A few friends asked for my response to Thomas Friedman's latest column. Here is a response I wrote to one of them.

Opinion | The Israel We Knew Is Gone
Bibi Netanyahu is poised to form a government with allies once seen as completely outside the norms and boundaries of Israeli politics.

Sorry, I disagree with Thomas Friedman.

The comparison to Trump is irrelevant, and his entire argument of what Israel was before and what it is turning into is an emotional epiphany that lacks substance or facts. There is no question Itamar Ben-Gvir is a thug, a bully and a racist. Yet, the "Anyone But Bibi'' strategy has backfired badly; it created an impossible stalemate and has needlessly changed the election debate from substance to personality issues.

The anticipated coalition is no more right-wing than others in Israel's history. The convenient but entirely incorrect comparisons to Trump and Giuliani serve to inflame but not inform. The incoming coalition will be the traditional list of parties that have supported Likud for a generation. Most of the voters of the Religious Zionist party — the one that Ben Gvir formed to run in this recent elections with Bezalel Smotritch — were voters of other parties that served in previous Likud coalitions. Smotritch is not a Ben Gvir and has, himself, served as a rather successful minister of transportation in a previous Likud coalition.

I wish Friedman had the good sense to wait until the coalition was formed before writing his editorial. Friedman's concerns about the reaction of the Democratic party are valid. Yet hostility towards Israel within the liberal wings of the party and on college campuses and the rise of antisemitism continued with vigor during the previous "moderate" coalition, which was led by Naftali Bennett, who is politically to the right of Likud.

The fact that Israel faces some significant issues that, at this point, don't have viable solutions is something that Americans who support Israel should come to grips with. These are existential issues that, for the foreseeable future, are not going away — security, the need to control the security situation within the West Bank, the Gaza control by Hamas, the continued low-level war surrounding the shelling of large parts of Israel from Gaza, the fractured and corrupt Palestinian leadership unable to agree on any issue except the incessant incitement against Israel and Jews, the threats from Iran and their proxies in Lebanon and Gaza. The issues that facing any future Israeli coalition — right, left or center — are unlike this in any other democracy (at least until Russia invaded Ukraine).

Here are the issues we should be watching closely before making a final determination about Bibi's new coalition:

1. Who are the key ministers in the new government? Finance, Foreign Affairs, Internal Affairs, Infrastructure, Homeland Security, Education, Justice and Defense.

2. Is the government setting up an agenda that will curtail or violate the careful balance between the Jewish nature of Israel and civil liberties and civic society? Gay rights, women's equality, freedom of choice, equality and access to all citizens regardless of gender, race, and religion plus a host of laws and regulations that govern transportation and labor on Shabbat and Jewish holidays.
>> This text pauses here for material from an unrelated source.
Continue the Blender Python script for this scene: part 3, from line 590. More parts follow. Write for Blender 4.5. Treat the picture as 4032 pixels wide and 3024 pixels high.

3. Will the government under Bibi attempt to change laws related to prosecution and indictment retroactively? In other words, anything that will eliminate the case against Bibi himself? So far, he is on record that no judicial reforms will be applied retroactively.

4. Will there be a material change in the previous and existing efforts to integrate and improve the equality, economics, education and infrastructure in the Arab sector? For the record, Bibi's previous coalitions have done much more than Labor-dominated coalitions to support the Arab sector.

5. Will the new coalition attempt to pass laws or regulations that frustrate and disenfranchise the Reform and Conservative communities? Policies that could open new rifts between the diaspora Jews and Israel. This is a sensitive issue that has been percolating since the founding days of Israel. In the last ten years, there has been a significant process of expanding civil marriages and gay marriages — and liberalizing conversions. The Israeli Supreme Court has been an active arbitrator on many of these issues.

6. To that end, will the incoming coalition attempt to pass laws that materially curb or limit the power of the Israeli Supreme Court?

Until such time that the actual conduct of the new coalition is determined to be counter to these key issues, Friedman's claims and anticipated consequences are nothing more than emotional catharsis. Let's not forget some of the "truisms" promoted in the past — no Arab country will make peace with Israel until there is peace with the Palestinians; moving the embassy to Jerusalem will cause a collapse of previous peace accords and will start a new Intifada; Begin will be a fascist, warmongering PM; Bibi will bomb Iran to avert the public attention from his legal issues; returning to the 1967 borders is the only viable path to peace and security for Israel.

PS. I am still waiting for Friedman to write a column about how The Italy We Knew Is Gone, now that an extreme right-wing President is taking over.